Her instructor encouraged her to pursue a job in the front end of the business, communicating with the customers instead of working on cars, but she kept on.
Kowite finished the two-year program and got a job at a dealership, where she met Marena Bauer, another female mechanic.
Bauer attended DTCC a few years before Kowite and applied at the dealership for a mechanic’s job. She was hired as a receptionist, but continued to ask to move into a mechanic’s position.
“They kept kind of trying to steer me in other directions and offering positions in the office or moving towards management or something like that,” she said.
The dealership finally hired her as a mechanic, but her first few weeks weren’t easy.
“I remember my manager in the express lube telling everybody on my first day, ‘OK, you guys, you can’t cuss because we have a girl working down here,’” Bauer said. “Once they got to know me…everything kind of calmed down. I’ve felt respected there for the majority of the time I’ve been here.”
While many male-dominated industries have been working toward equality, the automotive industry is lagging.

Still, Bauer said she sees more women in the industry now than 10 years ago.
Kowite said she doesn’t think it’s typically hard for women to find a job in the automotive field.
“I was working on a degree,” she said. “I had good grades. I had good recommendations, I was already working on getting certifications. I think if you have all that stuff, they’re going to give anyone a chance. It’s really just a question of once you’re hired, can you do the work or not? That’s all they care about.”
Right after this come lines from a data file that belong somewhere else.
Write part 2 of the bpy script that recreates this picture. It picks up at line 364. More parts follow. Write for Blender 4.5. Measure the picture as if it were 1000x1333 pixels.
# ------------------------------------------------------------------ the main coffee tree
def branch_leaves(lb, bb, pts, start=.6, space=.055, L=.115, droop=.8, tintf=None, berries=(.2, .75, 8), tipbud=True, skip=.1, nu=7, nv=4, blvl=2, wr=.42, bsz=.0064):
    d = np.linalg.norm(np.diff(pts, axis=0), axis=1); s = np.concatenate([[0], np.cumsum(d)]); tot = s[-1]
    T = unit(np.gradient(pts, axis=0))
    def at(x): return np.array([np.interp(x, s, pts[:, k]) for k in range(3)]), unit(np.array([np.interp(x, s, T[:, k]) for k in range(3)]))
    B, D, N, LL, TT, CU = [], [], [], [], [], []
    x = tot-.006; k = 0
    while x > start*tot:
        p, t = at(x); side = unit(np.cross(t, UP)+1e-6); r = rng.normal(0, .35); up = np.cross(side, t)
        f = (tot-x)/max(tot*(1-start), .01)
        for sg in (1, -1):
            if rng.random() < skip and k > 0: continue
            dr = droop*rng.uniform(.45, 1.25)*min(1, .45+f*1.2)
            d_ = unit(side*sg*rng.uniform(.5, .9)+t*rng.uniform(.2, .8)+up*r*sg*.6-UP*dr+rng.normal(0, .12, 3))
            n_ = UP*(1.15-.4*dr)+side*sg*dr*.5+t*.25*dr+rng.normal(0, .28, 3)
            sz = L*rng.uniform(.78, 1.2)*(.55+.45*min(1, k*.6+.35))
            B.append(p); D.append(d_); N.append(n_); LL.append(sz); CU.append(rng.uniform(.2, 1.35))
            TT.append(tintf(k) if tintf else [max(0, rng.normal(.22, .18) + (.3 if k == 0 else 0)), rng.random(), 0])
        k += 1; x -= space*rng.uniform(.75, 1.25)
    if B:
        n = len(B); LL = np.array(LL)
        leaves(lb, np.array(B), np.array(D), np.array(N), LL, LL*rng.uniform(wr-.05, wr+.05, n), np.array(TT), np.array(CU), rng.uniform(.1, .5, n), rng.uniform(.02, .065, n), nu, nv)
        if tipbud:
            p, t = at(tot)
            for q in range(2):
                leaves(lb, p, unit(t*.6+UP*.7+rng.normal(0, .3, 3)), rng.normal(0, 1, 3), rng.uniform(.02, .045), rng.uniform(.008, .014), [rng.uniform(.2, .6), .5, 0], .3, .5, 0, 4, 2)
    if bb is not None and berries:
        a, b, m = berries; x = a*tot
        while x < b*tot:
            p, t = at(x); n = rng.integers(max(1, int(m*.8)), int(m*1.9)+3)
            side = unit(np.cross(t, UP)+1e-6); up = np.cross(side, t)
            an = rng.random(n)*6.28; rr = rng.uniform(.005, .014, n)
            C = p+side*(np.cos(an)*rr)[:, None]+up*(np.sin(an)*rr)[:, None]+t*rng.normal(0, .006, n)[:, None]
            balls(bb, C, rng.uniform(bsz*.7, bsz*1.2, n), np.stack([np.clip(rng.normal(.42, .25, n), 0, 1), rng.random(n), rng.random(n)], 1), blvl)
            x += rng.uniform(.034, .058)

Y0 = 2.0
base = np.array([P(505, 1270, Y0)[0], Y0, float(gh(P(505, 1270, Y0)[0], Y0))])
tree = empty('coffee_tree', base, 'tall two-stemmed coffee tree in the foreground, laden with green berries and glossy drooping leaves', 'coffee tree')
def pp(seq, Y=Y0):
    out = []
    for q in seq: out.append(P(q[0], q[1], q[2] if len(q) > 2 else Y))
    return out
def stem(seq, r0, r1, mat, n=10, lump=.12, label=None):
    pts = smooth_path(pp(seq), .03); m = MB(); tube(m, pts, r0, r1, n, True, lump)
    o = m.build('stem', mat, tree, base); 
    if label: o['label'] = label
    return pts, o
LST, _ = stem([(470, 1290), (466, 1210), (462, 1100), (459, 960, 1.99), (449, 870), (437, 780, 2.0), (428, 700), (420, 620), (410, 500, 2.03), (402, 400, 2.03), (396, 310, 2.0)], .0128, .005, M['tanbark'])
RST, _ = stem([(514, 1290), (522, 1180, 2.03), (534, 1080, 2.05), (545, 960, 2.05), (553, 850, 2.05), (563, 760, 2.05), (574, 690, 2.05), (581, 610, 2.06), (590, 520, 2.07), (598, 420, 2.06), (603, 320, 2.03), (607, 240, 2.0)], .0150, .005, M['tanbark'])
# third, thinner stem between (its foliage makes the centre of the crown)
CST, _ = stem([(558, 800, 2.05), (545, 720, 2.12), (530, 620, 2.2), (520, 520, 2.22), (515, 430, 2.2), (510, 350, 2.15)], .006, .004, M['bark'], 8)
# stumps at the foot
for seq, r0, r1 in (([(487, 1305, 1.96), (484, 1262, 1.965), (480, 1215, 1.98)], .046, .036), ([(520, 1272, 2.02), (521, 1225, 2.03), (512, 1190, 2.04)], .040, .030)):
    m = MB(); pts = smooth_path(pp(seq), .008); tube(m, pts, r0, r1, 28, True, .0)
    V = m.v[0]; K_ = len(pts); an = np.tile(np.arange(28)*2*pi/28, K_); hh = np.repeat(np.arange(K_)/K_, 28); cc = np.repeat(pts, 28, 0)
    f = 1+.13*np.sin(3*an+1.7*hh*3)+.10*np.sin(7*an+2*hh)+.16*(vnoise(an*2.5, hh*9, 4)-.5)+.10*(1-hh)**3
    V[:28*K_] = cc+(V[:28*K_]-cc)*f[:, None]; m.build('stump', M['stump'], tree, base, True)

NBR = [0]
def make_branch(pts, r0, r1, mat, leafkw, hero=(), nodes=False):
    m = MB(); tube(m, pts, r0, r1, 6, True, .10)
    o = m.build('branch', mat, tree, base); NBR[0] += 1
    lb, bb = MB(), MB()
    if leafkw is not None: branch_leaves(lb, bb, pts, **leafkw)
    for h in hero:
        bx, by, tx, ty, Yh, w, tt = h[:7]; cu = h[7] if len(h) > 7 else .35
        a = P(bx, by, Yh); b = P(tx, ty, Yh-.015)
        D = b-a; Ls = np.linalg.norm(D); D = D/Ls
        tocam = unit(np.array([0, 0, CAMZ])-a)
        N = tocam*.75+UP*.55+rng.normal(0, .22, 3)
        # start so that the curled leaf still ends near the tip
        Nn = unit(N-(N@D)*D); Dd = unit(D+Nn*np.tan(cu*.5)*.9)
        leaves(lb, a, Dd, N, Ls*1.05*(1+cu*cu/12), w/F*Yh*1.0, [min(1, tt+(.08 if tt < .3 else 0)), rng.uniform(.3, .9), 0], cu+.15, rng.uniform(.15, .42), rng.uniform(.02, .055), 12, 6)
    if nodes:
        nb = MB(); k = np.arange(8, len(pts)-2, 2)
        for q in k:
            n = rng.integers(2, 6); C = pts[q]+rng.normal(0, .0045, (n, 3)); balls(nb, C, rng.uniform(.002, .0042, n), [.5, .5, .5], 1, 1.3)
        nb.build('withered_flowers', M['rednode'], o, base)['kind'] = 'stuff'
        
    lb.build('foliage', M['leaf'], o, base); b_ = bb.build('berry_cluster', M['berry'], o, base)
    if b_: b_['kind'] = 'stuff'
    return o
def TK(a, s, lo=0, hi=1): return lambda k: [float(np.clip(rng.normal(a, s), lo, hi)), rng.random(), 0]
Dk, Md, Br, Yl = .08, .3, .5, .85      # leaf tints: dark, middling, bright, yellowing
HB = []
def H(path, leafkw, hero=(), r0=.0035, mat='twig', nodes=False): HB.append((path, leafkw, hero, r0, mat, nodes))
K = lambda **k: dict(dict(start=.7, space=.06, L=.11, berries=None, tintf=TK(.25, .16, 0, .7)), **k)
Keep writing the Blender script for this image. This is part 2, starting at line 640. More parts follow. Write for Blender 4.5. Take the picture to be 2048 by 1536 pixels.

Nathan Smith, who’s been the director of the Automotive Systems Technology program at DTCC since 2006, said he’s “absolutely” seen an increase in female students in the AST program.
“When you walk into the automotive program, the first thing you feel is, oh, this ain’t a bunch of good old boys,” Smith said. “You feel like, oh, I can do something here.”
He said equipment improvements have also made things easier for technicians in general.
“You don’t have to be able to bench press a Buick to be a mechanic,” he said. “The heavy lifting is done by hydraulics. To be successful in auto mechanics, you’ve got to have an analytical mind. That’s the key, and for whatever reason, it seems to me that young ladies a lot of times are better at that.”
Yet there’s a long-standing myth, or assumption, that women are going to be treated unfairly or taken advantage of, whether they’re buying a car, shopping for auto parts, or taking their vehicle to a mechanic.
“My female friends have told me so many stories that infuriate me about how they’re treated when they go to dealerships, or independent shops or anything like that,” Bauer said. “The blatant disrespect makes me so mad.”
Bauer herself has experienced that, but said she has a method to combat it.
“I have a fairly abrasive personality if I sense the usual ‘here comes a dumb lady who’s gonna waste my time’ attitude, and it usually keeps people from disrespecting me to my face,” she said. “This has been my strategy for years, but women shouldn’t have to be rude to be respected. Kindness should not be misconstrued as ignorance.”
Kowite said she’s never seen anyone at the dealerships she’s worked for try to take advantage of a customer, but if an establishment is trying to take advantage, men and women are usually targeted equally.
“Whether men like to admit it or not, they typically don’t know any more about cars than women do,” she said. But the problem may also be the way proposed repairs are presented.
When a dealership services a car, the technicians look it over for safety issues and necessary maintenance, and they are required to tell the customer if they find something unsafe.
“We can’t have you driving out if you have a big brake problem, so we’re obligated to tell you about some things that you need,” Kowite said. But as in other industries, the technicians will also try to upsell other services they can perform.
“The only thing wrong with it is if it’s done in a way that makes you think that you have to do it,” she said.
She designed one FiredUp class to help women figure out the difference between necessary and unnecessary repairs, and how to tell if someone is trying to take advantage of them.
“I can talk to them about how each system works and what they really need to do, what they don’t need to do, what can wait and how to make that decision,” Kowite said. She also discusses red flags to look for so customers know when they need to walk out and find a different mechanic.
Other dealerships and shops offer this type of classes for women, but FiredUp is unique because it’s taught by a woman.
“I feel like that’s where I can offer something kind of different, a safe place to ask the most basic questions,” Kowite said, “because I used to have those same questions.”
That’s what Rose was looking for when she heard about FiredUp.
In her first class she learned how to safely use a jack to lift a car and how to jumpstart a dead battery, and today’s class has been all about tools.
With the tool demonstration over, Kowite hands Rose a stack of labeled index cards.
Test time.
Rose quickly labels each wrench and ratchet laying on the tool box, and scores 100%.
“I haven’t really known a lot about cars,” Rose said, “But I definitely feel like I’m in the process of gaining knowledge.”

Kowite shows Rose how to change the settings on a torque wrench.
Bauer said FiredUp is a great program for people, like Rose, who don’t want to be mechanics, but want to understand cars better and feel more confident when they take their cars in for service.
“It’s so cool that she has created an environment for them to learn in where they know they won’t be judged, laughed at, or sexualized,” Bauer said. “Lisa is doing important work!”
This is really great. In my experience a lot of women don’t think they’re capable of things like this. My mom showed me how capable women are if they just broke that mindset. Programs like this really make that happen.
I love gifting women friends toolkits for that same reason. A few reacted like “ew”, but most appreciated it.